Le processus de figuration qui structure la représentation de l’immigré tend vers la construction de deux concepts : la victime du trauma et son type de résistance.
Le système métaphorique qui construit l’image de la victime se centre autour de la scission de la personne en deux parties. Ce principe de scission qui produit le processus de désubjectivation est présenté par le biais de l’analogie de l’homme à l’arbre. L’immigré de LPHS est le plus souvent associé à l’image d’un arbre déraciné ; dans les deux cas, les deux parties qui formaient un tout ne sont que des bouts inertes où la sève vitale ne circule plus. Sur cette base, un autre réseau d’images va décliner l’état de scission comme un état qui met la personne entre la vie et la mort. Si la désubjectivation touche tous les immigrés postcoloniaux, chez l’homme malade d’impuissance elle est une blessure manifeste, qui, sans être visible, arrive à bouleverser les rapports à l’autre et au monde en général.

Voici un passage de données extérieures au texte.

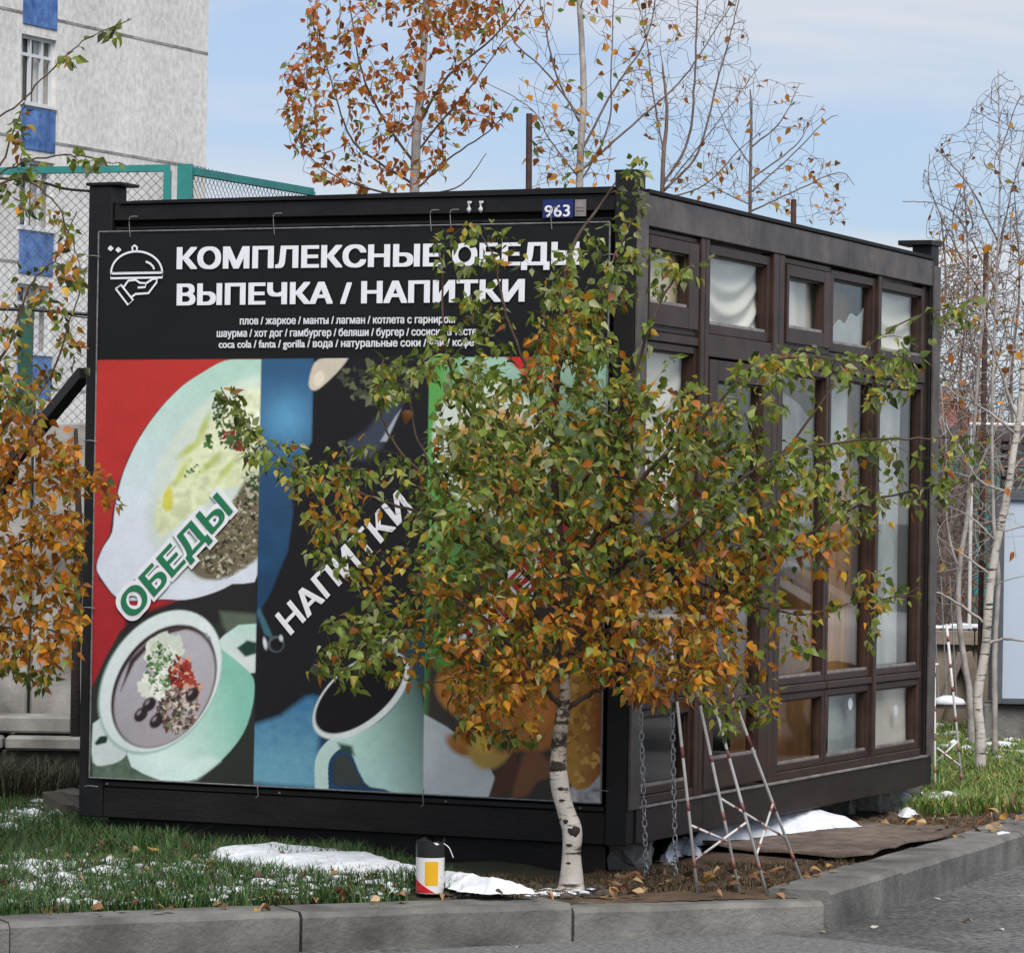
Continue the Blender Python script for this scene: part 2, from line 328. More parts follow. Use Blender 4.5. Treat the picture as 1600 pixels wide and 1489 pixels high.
for i in range(14):
    kerb_stone(p, dr, nr, 1.0, .24, .012 if i == 0 else .0 + .004 * (i % 2)); p = p + dr * 1.0
# ================================================================== CABIN
cab = thing('cabin', 'dark container kiosk with a banner front and glazed brown long side', 'cabin', tuple(NC), -YAW)
S, B, BR = M['black_steel'], M['black_board'], M['brown']
# local frame: x from -2.444 (left) to 0, y from 0 (front) to 3.91, z up from the underside
def post(x0, x1, y0, y1, top=CH, side=None):
    o = box('corner_post', S, cab, x0, x1, y0, y1, 0, top, bevel=.004); return o
pr = post(-.093, -.004, 0, .10); pl_ = post(-CW, -CW + .112, 0, .12); pf = post(-.10, -.002, CL - .12, CL - .002); post(-CW, -CW + .1, CL - .1, CL)
box('post_cap', S, pr, -.096, .001, -.003, .112, CH + .001, CH + .012); box('post_cap', S, pl_, -CW - .01, -CW + .16, -.01, .14, CH + .001, CH + .014)
box('post_cap', S, pf, -.16, .01, CL - .16, CL + .008, CH - .001, CH + .022)
MB().prism([(.028 + .012 * math.cos(a), 2.52 + .035 * math.sin(a) + (.02 if math.sin(a) > 0 else -.02)) for a in np.linspace(0, 2 * math.pi, 16, endpoint=False)], -.02, .0015, lambda x, y, z: (z - .003 + .003, x + .03, y)).build('lifting_slot', M['dark_gap'], pr)
box('post_trim', M['alu'], cab, -.002, .010, .002, .108, .137, 2.53, bevel=.003)
box('post_trim', M['alu'], cab, -.0, .012, 3.80, 3.905, .14, 2.5, bevel=.003)
# front framing
box('top_beam', S, cab, -2.33, -.094, .012, .10, 2.455, 2.522, bevel=.004)
box('roof_sheet', M['black_board'], cab, -2.33, -.05, .02, CL - .05, 2.523, 2.536, bevel=.002)
mb = MB()
for i, (x, z) in enumerate(((-2.31, 2.537), (-.7, 2.542), (-.05, 2.548))): pass
mb.add([(-2.30, .0, 2.524), (-.10, .0, 2.524), (-.10, .0, 2.548), (-2.24, .0, 2.536), (-2.30, .06, 2.524), (-.10, .06, 2.524), (-.10, .06, 2.548), (-2.24, .06, 2.536)],
       [(0, 1, 2, 3), (7, 6, 5, 4), (0, 4, 5, 1), (1, 5, 6, 2), (2, 6, 7, 3), (3, 7, 4, 0)]).build('roof_edge_flashing', S, cab)
box('front_wall', M['dark_gap'], cab, -2.335, -.094, .06, .09, .0, 2.454, bevel=0)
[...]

Le monde dans lequel l’immigré est victime d’un trauma est un monde qui a perverti son image : l’auteur y répond par un renversement parallèle. Sa stratégie de résistance se réalise pour contraster la perversion que certains aspects de l’homme immigré ont subi par l’image publique. Les figures de la résistance sont construites par contrastes et paradoxes. Si la victime est un être entre la vie et la mort, sa résistance se fait paradoxalement par la mort. La mort, à l’origine métaphore de l’impuissance, est représentée par l’oxymoron comme liberté : « leur mort, le peu de liberté qui leur reste » (13).
A l’arbre, « support de volupté extatique » 76 , selon l’expression de Rachida Bousta, s’attachent dans l’œuvre de Ben Jelloun une valeur symbolique particulièrement forte ainsi qu’une présence narrative très importante : il est le garant de la mémoire, souvent investi de pouvoirs magiques. Si dans les récits de fiction il est « l’adjuvant d’une quête chez ces êtres refoulés par la société » 77 , dans le témoignage son image vient apporter un « pouvoir de soin », complémentaire au récit. Par le lien indirect que l’arbre entretient symboliquement avec la culture magique, l’image du déracinement revêt une double force pour exprimer le déchirement identitaire : par le déracinement ce n’est pas seulement l’individu qui perd ses attaches culturelles ; avec son arrachement c’est la culture de toute une société qui est mise en danger de disparition. Sans les hommes, il n’y aura plus de culture traditionnelle, il ne restera qu’une plaine sans arbres, « une prairie » qui avance. C’est dans ce sens que nous pouvons entendre le mot « ethnocide » (11), utilisé dans la présentation qui reprend l’image contenue dans l’épigraphe.
Bousta, Rachida, Lecture des récits de Tahar Ben Jelloun, Casablanca, Afrique Orient, 1999, p. 53.
Ibid., p. 53. Il s’agit, plus en général, d’une figure archétypale qui concentre le rapport au monde magique dans la littérature marocaine. Voir à ce propos : Devergnas, Annie, Chiens errants et arganiers. Le monde naturel dans l’imaginaire des écrivains marocains de langue française. Paris, L’Harmattan, 2003.